(EXERCISE BRIEF) Retype each line of the material exactly, please, skipping any picture in it.

(DATA BLOCK)
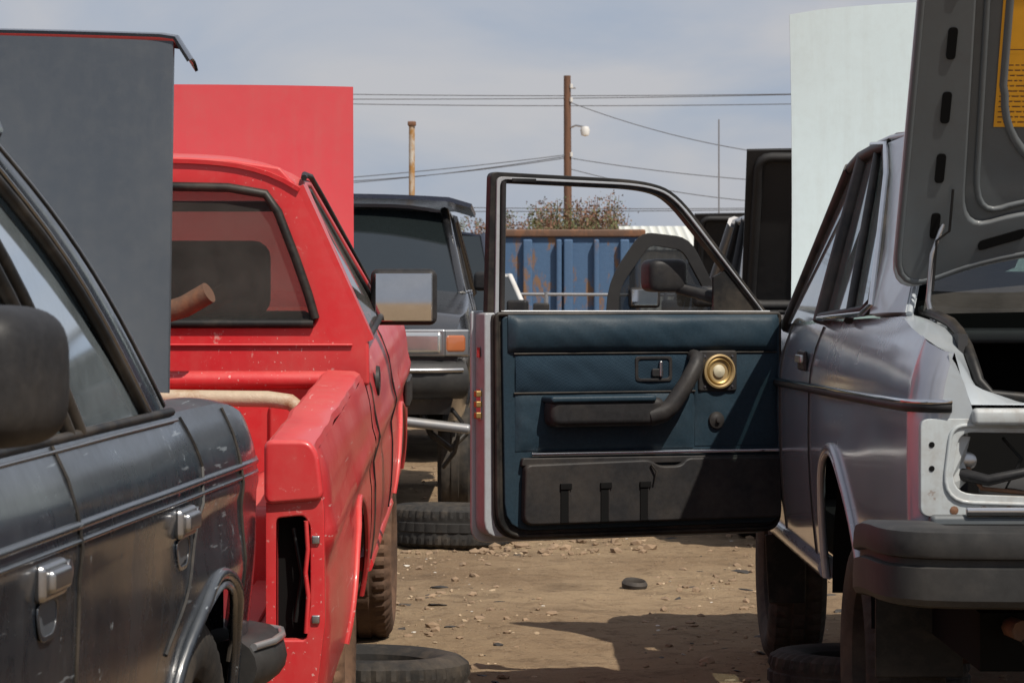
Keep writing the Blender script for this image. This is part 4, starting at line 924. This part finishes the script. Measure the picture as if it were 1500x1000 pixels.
grid('rear_panel',lin(-1,1,15),lin(.42,.86,5),lambda t,z:(DX+t*.76,5.715+.02*(1-t*t),z),M_navy)
bp_=[(-.030,5.40),(-.006,5.50),(-.004,5.60),(-.02,5.69),(-.06,5.74),(-.15,5.765),(DX,5.78)]
bp_=bp_+[(2*DX-x,y) for x,y in bp_[-2::-1]]
tube('rear_bumper',[(x,y,.475) for x,y in bp_],.055,M_bump,seg=16)
tube('rear_bumper_strip',[(x+(.045 if i<4 else -.045 if i>8 else 0),y+(.04 if 3<i<9 else 0),.515) for i,(x,y) in enumerate(bp_)],.008,M_grey,seg=8)
shell('wing_mirror',(.115,2.95,1.118),(.175,.17,.155),M_plastic,rz=-.25,e=.52); tube('mirror_stalk',[(-.04,2.85,1.02),(.05,2.9,1.06)],.04,M_plastic)
def lidf(u,t): return (DX-.005+t*.785,5.02+.05*u-.02*(1-t*t)*u,1.03+.650*u+.018*(1-t*t))
grid('raised_trunk_lid',lin(0,1,12),lin(-1,1,21),lidf,M_navylid,solid=.018)
grid('lid_lip',lin(-1,1,61),lin(0,1,7),lambda t,v:(DX-.005+t*.815,5.055+.085*v,1.688+.018*(1-t*t)+.016*math.sin(v*2.6)-.02*v-(.045*max(0,(abs(t)-.955)/.045)**2)),M_black,solid=.006)
for x in(0,2*DX): wheel((x-.11 if x==0 else x+.11,5.04,.31),(1 if x==0 else -1,0,0)); wheel((x-.11 if x==0 else x+.11,2.05,.31),(1 if x==0 else -1,0,0),fine=False)
XF[0]=Matrix.Identity(4)

# ------------------------------------------------------------------ loose tyres
flat_tire('discarded_tire',-.42,7.86,.30,.19)
flat_tire('discarded_tire.001',-.30,13.55,.31,.2)
flat_tire('discarded_tire.002',-.95,13.8,.31,.2)
flat_tire('discarded_tire.003',1.06,8.12,.3,.15)
PAR[0]=None
lathe('discarded_hose_ring',[(.038,.0),(.052,.0),(.055,.02),(.045,.034),(.036,.02),(.038,0)],(.51,11.4,gh(.51,11.4)+.002),(.1,-.15,1),M_st3,seg=20)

(SOLUTION)
Keep writing the Blender script for this image. This is part 4, starting at line 924. This part finishes the script. Measure the picture as if it were 1500x1000 pixels.
grid('rear_panel',lin(-1,1,15),lin(.42,.86,5),lambda t,z:(DX+t*.76,5.715+.02*(1-t*t),z),M_navy)
bp_=[(-.030,5.40),(-.006,5.50),(-.004,5.60),(-.02,5.69),(-.06,5.74),(-.15,5.765),(DX,5.78)]
bp_=bp_+[(2*DX-x,y) for x,y in bp_[-2::-1]]
tube('rear_bumper',[(x,y,.475) for x,y in bp_],.055,M_bump,seg=16)
tube('rear_bumper_strip',[(x+(.045 if i<4 else -.045 if i>8 else 0),y+(.04 if 3<i<9 else 0),.515) for i,(x,y) in enumerate(bp_)],.008,M_grey,seg=8)
shell('wing_mirror',(.115,2.95,1.118),(.175,.17,.155),M_plastic,rz=-.25,e=.52); tube('mirror_stalk',[(-.04,2.85,1.02),(.05,2.9,1.06)],.04,M_plastic)
def lidf(u,t): return (DX-.005+t*.785,5.02+.05*u-.02*(1-t*t)*u,1.03+.650*u+.018*(1-t*t))
grid('raised_trunk_lid',lin(0,1,12),lin(-1,1,21),lidf,M_navylid,solid=.018)
grid('lid_lip',lin(-1,1,61),lin(0,1,7),lambda t,v:(DX-.005+t*.815,5.055+.085*v,1.688+.018*(1-t*t)+.016*math.sin(v*2.6)-.02*v-(.045*max(0,(abs(t)-.955)/.045)**2)),M_black,solid=.006)
for x in(0,2*DX): wheel((x-.11 if x==0 else x+.11,5.04,.31),(1 if x==0 else -1,0,0)); wheel((x-.11 if x==0 else x+.11,2.05,.31),(1 if x==0 else -1,0,0),fine=False)
XF[0]=Matrix.Identity(4)

# ------------------------------------------------------------------ loose tyres
flat_tire('discarded_tire',-.42,7.86,.30,.19)
flat_tire('discarded_tire.001',-.30,13.55,.31,.2)
flat_tire('discarded_tire.002',-.95,13.8,.31,.2)
flat_tire('discarded_tire.003',1.06,8.12,.3,.15)
PAR[0]=None
lathe('discarded_hose_ring',[(.038,.0),(.052,.0),(.055,.02),(.045,.034),(.036,.02),(.038,0)],(.51,11.4,gh(.51,11.4)+.002),(.1,-.15,1),M_st3,seg=20)